Very applicable & real issue & TOPIC; for all of us. I'm sure we all agree...

Personal approach/philosophy is to spend a heap of independent Research, Balance Sheet analysis and Valuation BEFORE entering any position and cost benefit, ie: SWOT (Strengths, Weaknesses, Opportuinites and Threats), and try to ascertain the True Downside first, before, yes def. before looking for the Upside. So hre I'm trying to assess the true Margin of Safety.

So the time spent before the PURCHASE needs to be, for me, Is suspect MORE than most...

Of course that precludes me from Getting in on a Wave...say like a Palladin or Summit, coz I must intrinsically be able to sleep and relax and be non nervous and not suffer from "Buyers Remorse: the next day....

So I try and Devil Advocate with someone too before Buying...and get rid, of the Buyers Remorse possibilty....and the more experienced I get, the more this theme becomes even more re-inforced. (Two) concepts from Buffett here, again only what works for me personally....which are, for myself quite helpful & applicable,

(1`) Buying a stock is like getting married, you really don't want to go thru the hassle too many unnecessary times....

(2) Avoid cigar butt investing trying to get one more puff, from your durry,

(3) If you cannot be COOL [8D][8D] and calmly watch your stock drop 50%, "....then it don't mean a thing,.... coz you aint, .... got that swing...."...Buffett reckons that a drop of 50 % is totally cool if the intrinsics are cool, are I agree with him...

(4) Aim for 35% Gain every seven months...(2 reporting periods) compound...get out a calculator and do the maths,from any Capital sum above say $25, 000...soon starts to build up !!

(5) So I think there is a bit of a Danger in 10 bagger Hunting personally...coz more risk...what ultimately I want is consistent every 7 month, periood on period on period COMPOUNDING...returns...

(6) Also, personally, I like the mathematical statistical analysis of Buffetologyl from the "mathematically based statistical probabaility school" here...

eg: Typical hypothetical situation: Say you have a stock XYZ that goes up from say 40 cents to say 70 cents, thus in 3 months, we have on paper a 75% capital gain,which if we sell we can realize.....THE OBVIOUS GAIN

However we, feel, based on our analysis the the stock in question, will rise overall another say 120% -145%; in the next 12 -18 months or so..... and we can, right at the PRESENT time see that now our Stock XYZ: is 70 cents; that profit takers see, that it may fall temporarilly and we even may see our Stock XYZ fall back to say approx as low as even # 58-60 cents, before resuming an upward trend again.

So we are faced with a fear, and a REAL dilemna.

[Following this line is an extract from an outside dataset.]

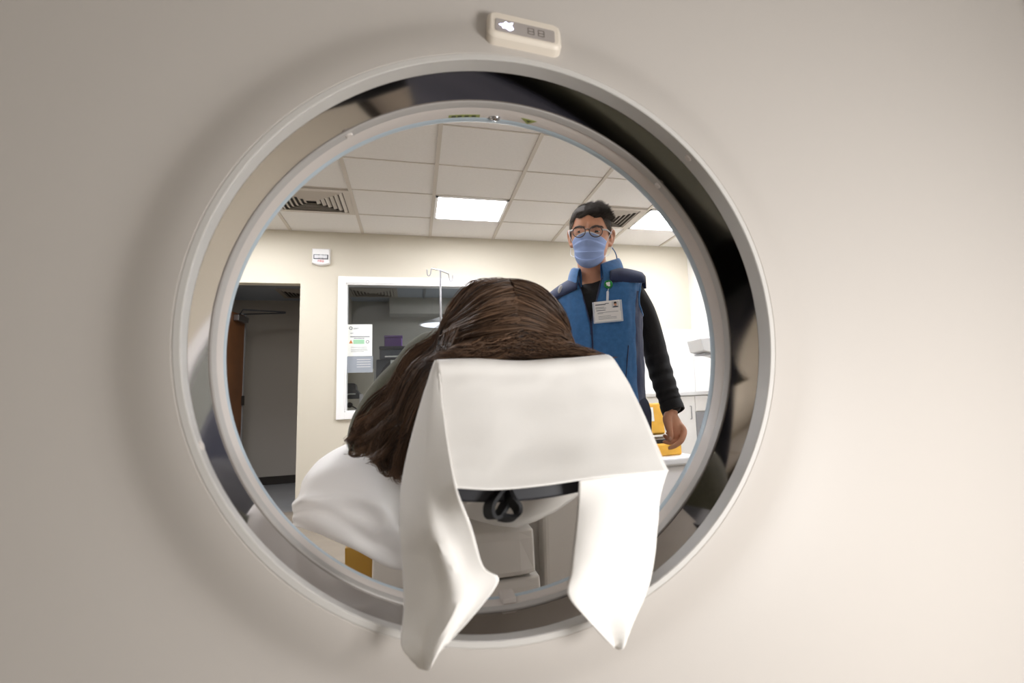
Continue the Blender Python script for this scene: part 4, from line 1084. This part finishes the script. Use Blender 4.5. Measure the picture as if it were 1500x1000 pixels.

What should we do ????? Join the Profit takers, or stay on-board for the ride ??

Of course what we all think we can do, is have our cake and eat it too...thus take the profit and buy back in at 60 cents...

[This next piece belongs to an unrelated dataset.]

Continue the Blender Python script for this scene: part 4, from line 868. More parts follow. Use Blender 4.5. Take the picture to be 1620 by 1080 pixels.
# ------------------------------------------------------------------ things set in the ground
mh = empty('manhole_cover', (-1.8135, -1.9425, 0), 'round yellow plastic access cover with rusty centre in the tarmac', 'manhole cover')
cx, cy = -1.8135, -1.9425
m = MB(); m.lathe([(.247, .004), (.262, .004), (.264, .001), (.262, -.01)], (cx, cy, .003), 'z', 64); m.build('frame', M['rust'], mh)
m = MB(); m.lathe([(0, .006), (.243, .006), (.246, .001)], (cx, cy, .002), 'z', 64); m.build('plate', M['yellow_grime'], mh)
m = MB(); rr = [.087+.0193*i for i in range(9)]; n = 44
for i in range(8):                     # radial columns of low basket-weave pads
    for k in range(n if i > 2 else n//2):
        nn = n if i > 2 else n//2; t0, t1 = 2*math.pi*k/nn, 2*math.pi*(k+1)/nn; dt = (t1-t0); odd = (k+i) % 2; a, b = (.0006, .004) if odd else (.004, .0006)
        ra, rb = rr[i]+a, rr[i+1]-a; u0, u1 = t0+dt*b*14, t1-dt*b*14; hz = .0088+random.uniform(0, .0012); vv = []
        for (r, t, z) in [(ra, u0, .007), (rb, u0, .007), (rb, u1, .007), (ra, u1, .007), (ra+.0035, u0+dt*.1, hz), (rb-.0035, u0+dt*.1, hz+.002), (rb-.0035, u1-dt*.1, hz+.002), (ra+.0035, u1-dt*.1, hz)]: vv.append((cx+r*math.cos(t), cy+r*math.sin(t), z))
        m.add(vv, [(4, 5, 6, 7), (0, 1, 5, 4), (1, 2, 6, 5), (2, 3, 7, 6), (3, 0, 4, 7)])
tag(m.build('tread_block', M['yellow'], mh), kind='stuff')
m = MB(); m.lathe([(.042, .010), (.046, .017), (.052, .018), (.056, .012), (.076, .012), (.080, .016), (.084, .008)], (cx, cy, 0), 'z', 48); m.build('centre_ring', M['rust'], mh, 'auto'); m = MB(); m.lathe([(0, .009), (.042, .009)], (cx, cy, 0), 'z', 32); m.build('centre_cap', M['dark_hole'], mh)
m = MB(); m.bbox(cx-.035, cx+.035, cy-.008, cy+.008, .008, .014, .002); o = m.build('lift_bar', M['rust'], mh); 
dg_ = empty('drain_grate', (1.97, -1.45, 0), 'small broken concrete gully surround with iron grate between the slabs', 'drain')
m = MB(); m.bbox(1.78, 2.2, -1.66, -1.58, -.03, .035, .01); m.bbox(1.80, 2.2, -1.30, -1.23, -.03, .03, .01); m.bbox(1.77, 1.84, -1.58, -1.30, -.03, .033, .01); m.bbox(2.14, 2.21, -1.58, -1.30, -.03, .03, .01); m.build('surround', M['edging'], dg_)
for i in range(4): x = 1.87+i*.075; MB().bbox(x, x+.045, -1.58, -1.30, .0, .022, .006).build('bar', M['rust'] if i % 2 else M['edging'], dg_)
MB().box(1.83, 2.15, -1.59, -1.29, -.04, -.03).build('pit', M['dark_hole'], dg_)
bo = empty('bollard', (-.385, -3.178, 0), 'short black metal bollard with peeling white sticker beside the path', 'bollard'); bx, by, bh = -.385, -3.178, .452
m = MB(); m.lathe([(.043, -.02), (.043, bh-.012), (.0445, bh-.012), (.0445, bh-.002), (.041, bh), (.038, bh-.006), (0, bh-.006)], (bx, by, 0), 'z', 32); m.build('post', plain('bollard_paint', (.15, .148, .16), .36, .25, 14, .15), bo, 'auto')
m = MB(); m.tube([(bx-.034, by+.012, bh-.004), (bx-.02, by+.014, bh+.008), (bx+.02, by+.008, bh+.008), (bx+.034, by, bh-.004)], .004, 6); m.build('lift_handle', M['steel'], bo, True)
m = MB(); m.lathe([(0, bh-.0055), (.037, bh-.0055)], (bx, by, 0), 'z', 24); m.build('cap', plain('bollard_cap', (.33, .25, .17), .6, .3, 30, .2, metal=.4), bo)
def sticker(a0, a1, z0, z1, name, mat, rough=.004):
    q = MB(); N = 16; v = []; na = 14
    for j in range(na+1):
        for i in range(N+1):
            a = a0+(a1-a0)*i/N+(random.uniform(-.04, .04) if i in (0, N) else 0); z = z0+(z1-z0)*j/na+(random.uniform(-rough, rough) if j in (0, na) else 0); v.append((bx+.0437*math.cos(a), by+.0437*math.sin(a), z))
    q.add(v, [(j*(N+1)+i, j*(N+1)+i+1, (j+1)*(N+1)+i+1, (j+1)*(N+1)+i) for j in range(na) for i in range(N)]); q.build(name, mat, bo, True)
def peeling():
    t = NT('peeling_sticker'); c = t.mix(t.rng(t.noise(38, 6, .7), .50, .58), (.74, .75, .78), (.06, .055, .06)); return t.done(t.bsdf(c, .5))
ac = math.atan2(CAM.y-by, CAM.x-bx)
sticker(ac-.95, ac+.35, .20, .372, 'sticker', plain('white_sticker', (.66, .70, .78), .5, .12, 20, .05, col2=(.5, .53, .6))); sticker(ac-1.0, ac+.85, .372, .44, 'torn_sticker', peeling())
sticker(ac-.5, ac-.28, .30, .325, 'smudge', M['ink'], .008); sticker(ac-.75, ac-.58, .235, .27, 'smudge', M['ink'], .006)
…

And this, for me at least, IS where the Statistical analysis kicks in...

First I need to go back to First Principles: ie: achieving 35 % or beeter compounding per each consecutive seven month period aprox.

Second look at he probabilities that open up to endanger that goal if I take profits....

(a) Danger of not beeing able to get back in at 60 cents....ie timing the market... (b) might only be able to get part of my stock back at 60 cents.... (c) Pre-open//or new posiitve annnouncment out of trading hours,.... may happen again precluding re-entering stock XYZ advantageously (d) Got to stay glued to the screen, which is not cool IMO...(e) May be tempted to play with another "stock play with intention of going short"...with your capital and gains from Stock XYZ sell proceeds &gains...putting a whole new set

whiteheron
09-03-2005, 03:36 PM
Hi folks , sorry I have been a bit long winded getting back to the summing up on this

Just to recap the question was " are profits and losses on shareholdings made progressively as share prices rise above or fall below purchase price or are they made only when the shares are sold and the money has been received " ?

I have endeavoured to classify the answers but the content of some of them has made this difficult
This is my best shot ;
Made progressively = 10
Made on sale = 2
Unable to classify = 5

Much of what I was going to say has been very aptly put by other posters and I thank you for your input

I am firmly with those that believe that profits and losses are made progressively as market prices change and I assess my performance on that basis by taking into account both realised and unrealised figures
Those that believe otherwise , in my opinion , are not facing up to the true situation

To evaluate how well or badly you are doing based solely on realised profits or losses gives an entirely false impression

For example take two investors

Investor one has one good investment which he sells and achieves a healthy realised profit of say $2,000 --- this gives him a lovely warm fuzzy feeling and he feels smart
He also has three bad investments which he holds on to as their combined market value is now say $2,500 less than their cost
He considers he has done his homework and is sitting on some gems , but it is just that the market does not presently recognise their true value and it will all come right given a bit of time and he will soon be in the money
He still has the shares so according to him he has not lost anything !

Investor two initially picked the same shares as investor one
But he very soon realised that he had three bad investments so sold them once this became clear and took a total realised loss of say $1,000 , but he also recognised that the other investment still had potential so retained it and it increased say another $250
Additionally he used the funds from the sale of the bad investments and re invested them in what he considered to be better opportunities and the value of those investments rose by say $500
He still holds them as he feels that they have further potential

The question now arises as to who has done the best
Investor one has a realised profit of $2,000 and unrealised losses of $2,500
Investor two has realised losses of $1,000 and unrealised gains of $2,750

Investor one has the greater realised gains but who has performed the best ?
Obviously investor two has , by a considerable margin
Overall investor one is worse off by $500 and investor two is better off by $1,750
( This would be the result if all investments were cashed up at this point in time )

Crystsllising losses is always painful , but especially so to the new or inexperienced investor --- it is so easy to sell the winners and end up holding the losers
This , I believe , is one of the worst and most prevalent mistakes committed by the inexperienced do it yourself investor

Invariably , the investor who retains winners (within reason ) and quits losers early will outperform by a considerable margin the investor who realises profits early on winners and holds on to losers
The object should be to build a quality portfolio and to avoid the underperformers ( not the opposite )

Gee , I feel a bit like a reformed alcoholic with a message --- but at an earlier time I have committed all of the investment mistakes which I have mentioned , at very considerable cost I might add

Lawso
09-03-2005, 08:42 PM
Many thanks, whiteheron. I 4 1 have enjoyed this discussion and weighing up the various points of view. I especially appreciate your cogent, rational and literate!! summation.